Pandora, which has argued that it pays more royalties than both satellite and terrestrial radio, would like to pay less (a little more than one-tenth of a cent per stream, 27 percent less than it pays now) according to recent Copyright Royalty Board filings. The music industry, struggling to stay afloat with the economics of digital music consumption, would like Pandora to pay more (a quarter of a cent per stream).
Last year, musician and activist David Lowery posted a widely shared royalty statement showing that more than 1 million plays of one of his songs on Pandora netted him just $16.89 in songwriting royalties (he owns only 40 percent of the song, and the amount was for only songwriting royalties, not performance).
Maria Schneider, a composer and Big Band leader, said that data can be extremely useful to artists trying to squeeze profit from the shrinking margins of the industry, allowing them to better plan tours, set strategy for album releases and connect with fans. But the information provided by Pandora, she said, is useless.

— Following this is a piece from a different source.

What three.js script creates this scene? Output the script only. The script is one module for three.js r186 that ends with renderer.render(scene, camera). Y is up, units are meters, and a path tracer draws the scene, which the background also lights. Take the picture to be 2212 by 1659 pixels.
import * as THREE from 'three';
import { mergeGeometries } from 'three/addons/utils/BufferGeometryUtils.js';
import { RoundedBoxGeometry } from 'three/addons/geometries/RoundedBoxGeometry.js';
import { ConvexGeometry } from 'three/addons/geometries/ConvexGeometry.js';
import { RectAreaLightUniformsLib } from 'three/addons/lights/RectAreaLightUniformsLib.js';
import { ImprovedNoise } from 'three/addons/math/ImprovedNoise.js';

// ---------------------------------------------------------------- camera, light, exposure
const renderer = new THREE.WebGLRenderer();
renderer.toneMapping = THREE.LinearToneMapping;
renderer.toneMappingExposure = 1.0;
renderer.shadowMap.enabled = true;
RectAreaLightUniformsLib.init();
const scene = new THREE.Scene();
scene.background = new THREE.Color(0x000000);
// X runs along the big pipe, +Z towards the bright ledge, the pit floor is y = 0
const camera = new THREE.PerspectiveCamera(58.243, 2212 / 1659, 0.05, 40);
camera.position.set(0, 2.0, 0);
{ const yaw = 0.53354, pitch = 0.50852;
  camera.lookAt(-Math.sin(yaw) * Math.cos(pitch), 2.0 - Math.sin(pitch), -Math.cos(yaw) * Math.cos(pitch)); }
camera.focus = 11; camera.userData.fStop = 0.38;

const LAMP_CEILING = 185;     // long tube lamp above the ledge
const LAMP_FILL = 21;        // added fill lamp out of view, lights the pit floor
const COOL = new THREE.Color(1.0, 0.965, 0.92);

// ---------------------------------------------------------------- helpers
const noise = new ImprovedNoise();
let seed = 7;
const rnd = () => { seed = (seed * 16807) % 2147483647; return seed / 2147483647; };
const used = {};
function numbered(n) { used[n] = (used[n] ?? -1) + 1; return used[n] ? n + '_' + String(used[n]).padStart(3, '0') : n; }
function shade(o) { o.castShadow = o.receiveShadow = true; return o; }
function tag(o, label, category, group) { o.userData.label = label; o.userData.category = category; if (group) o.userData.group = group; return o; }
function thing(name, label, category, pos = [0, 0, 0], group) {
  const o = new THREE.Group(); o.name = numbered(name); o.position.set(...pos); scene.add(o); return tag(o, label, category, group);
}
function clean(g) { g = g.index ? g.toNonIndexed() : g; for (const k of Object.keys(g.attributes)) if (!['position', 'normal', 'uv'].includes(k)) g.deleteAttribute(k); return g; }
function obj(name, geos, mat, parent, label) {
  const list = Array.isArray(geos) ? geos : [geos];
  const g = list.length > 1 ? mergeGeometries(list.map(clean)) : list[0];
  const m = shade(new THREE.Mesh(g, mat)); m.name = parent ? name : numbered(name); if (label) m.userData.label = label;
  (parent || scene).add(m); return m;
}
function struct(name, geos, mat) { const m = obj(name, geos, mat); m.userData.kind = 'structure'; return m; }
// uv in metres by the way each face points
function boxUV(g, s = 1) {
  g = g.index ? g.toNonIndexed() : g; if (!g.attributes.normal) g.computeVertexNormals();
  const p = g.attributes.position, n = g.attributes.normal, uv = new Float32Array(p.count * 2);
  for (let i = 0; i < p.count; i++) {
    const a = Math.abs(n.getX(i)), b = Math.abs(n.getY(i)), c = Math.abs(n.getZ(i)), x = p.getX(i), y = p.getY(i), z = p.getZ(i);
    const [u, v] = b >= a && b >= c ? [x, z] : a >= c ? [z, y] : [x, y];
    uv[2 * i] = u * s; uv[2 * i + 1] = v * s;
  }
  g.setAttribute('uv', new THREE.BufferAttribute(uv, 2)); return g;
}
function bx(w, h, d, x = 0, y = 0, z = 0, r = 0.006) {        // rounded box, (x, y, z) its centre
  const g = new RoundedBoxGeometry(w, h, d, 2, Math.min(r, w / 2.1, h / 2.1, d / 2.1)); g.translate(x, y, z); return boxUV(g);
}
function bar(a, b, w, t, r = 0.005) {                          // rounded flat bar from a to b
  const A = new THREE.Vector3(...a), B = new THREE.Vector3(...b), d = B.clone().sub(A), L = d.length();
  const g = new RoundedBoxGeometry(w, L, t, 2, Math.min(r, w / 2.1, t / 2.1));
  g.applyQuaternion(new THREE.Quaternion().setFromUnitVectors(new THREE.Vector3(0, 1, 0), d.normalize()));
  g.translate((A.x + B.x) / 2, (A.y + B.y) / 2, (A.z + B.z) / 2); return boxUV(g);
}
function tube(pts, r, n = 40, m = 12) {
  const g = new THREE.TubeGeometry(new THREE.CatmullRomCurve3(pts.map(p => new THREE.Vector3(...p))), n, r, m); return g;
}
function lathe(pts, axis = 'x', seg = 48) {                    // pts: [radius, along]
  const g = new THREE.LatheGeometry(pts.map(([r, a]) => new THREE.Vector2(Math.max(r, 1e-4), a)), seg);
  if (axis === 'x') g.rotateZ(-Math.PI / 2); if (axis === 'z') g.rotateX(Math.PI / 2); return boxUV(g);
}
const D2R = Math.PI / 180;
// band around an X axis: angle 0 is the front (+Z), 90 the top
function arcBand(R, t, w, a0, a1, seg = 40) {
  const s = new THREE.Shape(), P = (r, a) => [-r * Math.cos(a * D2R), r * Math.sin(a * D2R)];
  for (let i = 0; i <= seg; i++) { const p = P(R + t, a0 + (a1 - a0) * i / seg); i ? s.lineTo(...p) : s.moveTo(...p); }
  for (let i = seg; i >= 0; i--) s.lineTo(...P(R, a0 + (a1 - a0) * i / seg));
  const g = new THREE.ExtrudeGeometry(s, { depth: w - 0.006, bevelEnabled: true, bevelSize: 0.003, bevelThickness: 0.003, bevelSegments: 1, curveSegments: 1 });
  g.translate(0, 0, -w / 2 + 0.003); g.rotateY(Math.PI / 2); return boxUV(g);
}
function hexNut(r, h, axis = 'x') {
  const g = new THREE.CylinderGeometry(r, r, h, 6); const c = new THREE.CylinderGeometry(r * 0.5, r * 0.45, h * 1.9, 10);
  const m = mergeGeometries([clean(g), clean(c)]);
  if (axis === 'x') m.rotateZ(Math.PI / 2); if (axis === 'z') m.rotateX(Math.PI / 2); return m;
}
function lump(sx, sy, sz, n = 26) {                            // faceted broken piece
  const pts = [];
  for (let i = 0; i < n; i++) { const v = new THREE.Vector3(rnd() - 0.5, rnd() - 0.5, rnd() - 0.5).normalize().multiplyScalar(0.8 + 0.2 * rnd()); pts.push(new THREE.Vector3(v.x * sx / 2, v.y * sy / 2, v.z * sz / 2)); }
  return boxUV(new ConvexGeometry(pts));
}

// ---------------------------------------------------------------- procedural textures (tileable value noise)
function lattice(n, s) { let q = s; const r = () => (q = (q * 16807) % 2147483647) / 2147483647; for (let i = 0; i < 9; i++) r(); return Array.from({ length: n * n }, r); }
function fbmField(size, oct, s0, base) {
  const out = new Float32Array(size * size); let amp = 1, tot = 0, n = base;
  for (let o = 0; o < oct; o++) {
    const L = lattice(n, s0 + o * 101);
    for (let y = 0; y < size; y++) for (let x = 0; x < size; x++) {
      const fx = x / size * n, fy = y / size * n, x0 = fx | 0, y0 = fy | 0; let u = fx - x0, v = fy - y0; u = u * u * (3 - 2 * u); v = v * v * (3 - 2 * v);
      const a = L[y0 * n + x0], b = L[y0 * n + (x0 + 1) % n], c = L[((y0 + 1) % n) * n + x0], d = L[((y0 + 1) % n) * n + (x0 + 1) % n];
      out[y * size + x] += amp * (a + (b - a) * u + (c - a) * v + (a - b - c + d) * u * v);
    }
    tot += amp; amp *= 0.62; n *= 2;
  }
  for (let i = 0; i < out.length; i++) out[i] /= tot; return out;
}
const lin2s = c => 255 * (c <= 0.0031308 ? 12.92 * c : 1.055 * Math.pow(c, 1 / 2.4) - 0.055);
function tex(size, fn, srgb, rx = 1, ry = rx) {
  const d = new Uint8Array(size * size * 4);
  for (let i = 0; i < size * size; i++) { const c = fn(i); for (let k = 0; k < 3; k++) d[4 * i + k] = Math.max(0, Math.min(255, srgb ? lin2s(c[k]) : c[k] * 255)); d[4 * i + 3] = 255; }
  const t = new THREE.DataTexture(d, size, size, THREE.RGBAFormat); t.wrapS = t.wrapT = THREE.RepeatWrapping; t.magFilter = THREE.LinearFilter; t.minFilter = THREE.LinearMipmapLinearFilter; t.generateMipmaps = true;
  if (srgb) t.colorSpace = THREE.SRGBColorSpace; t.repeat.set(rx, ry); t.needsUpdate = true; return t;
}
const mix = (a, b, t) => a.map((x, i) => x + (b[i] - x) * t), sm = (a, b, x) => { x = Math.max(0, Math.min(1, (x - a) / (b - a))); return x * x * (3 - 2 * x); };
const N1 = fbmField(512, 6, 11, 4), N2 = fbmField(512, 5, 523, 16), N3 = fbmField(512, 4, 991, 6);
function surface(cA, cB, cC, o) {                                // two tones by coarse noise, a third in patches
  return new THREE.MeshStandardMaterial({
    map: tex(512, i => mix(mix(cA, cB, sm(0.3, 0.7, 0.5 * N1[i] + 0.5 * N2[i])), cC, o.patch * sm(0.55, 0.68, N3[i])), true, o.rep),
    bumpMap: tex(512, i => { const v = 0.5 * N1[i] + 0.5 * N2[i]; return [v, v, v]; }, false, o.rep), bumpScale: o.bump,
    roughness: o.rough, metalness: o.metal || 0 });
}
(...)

“If Pandora wanted to help, they’d reveal exactly who those fans are, so that the music creator could develop direct relationships with their fans,” she said, rather than giving the artists just basic information like a fan’s age and where they live.
‘Artist exposure’
Pandora said that it continues to work with artists to refine the data it makes available. In September, it began a branding campaign focused on Pandora’s role as a conduit between artists and fans. It invited musicians to participate, with one gimmick in which listeners who pressed “thumbs-up” on an artist’s music were treated to a surprise, live performance by that artist.
Pandora founder Tim Westergren wrote last year that “just as we must honor and value the role artists play in providing the music for the service, so the artist community must also value the years of effort, investment and expertise that has made Pandora such a massive driver of artist exposure in the music ecosystem.”
As Pandora tries to reposition itself as the musician-friendly streaming service, the company is spending on industry relations. Murray, the company’s liaison to the industry, and chief strategy officer Clemens, a Microsoft and LinkedIn alum, lead a music industry group with 20 employees.
Platform’s reach
But the biggest success of Pandora’s data-sharing experiment may be impressing upon artists the reach of Pandora’s platform.
Mark Jourdian, a digital marketing manager for Nettwerk Music Group, which handles bands such as Fun, Dispatch and Guster and was a beta tester for the Artist Marketing Platform, said that there was was little “actionable data.”
But he did learn that Guster receives about 1 million plays each month on Pandora. In the past 30 days, Fun got almost 6 million.
“The biggest takeaway for us was seeing how many people are actually using Pandora,” he said. “That’s data I couldn’t get any other way.”
His company now buys advertisements for its bands on Pandora.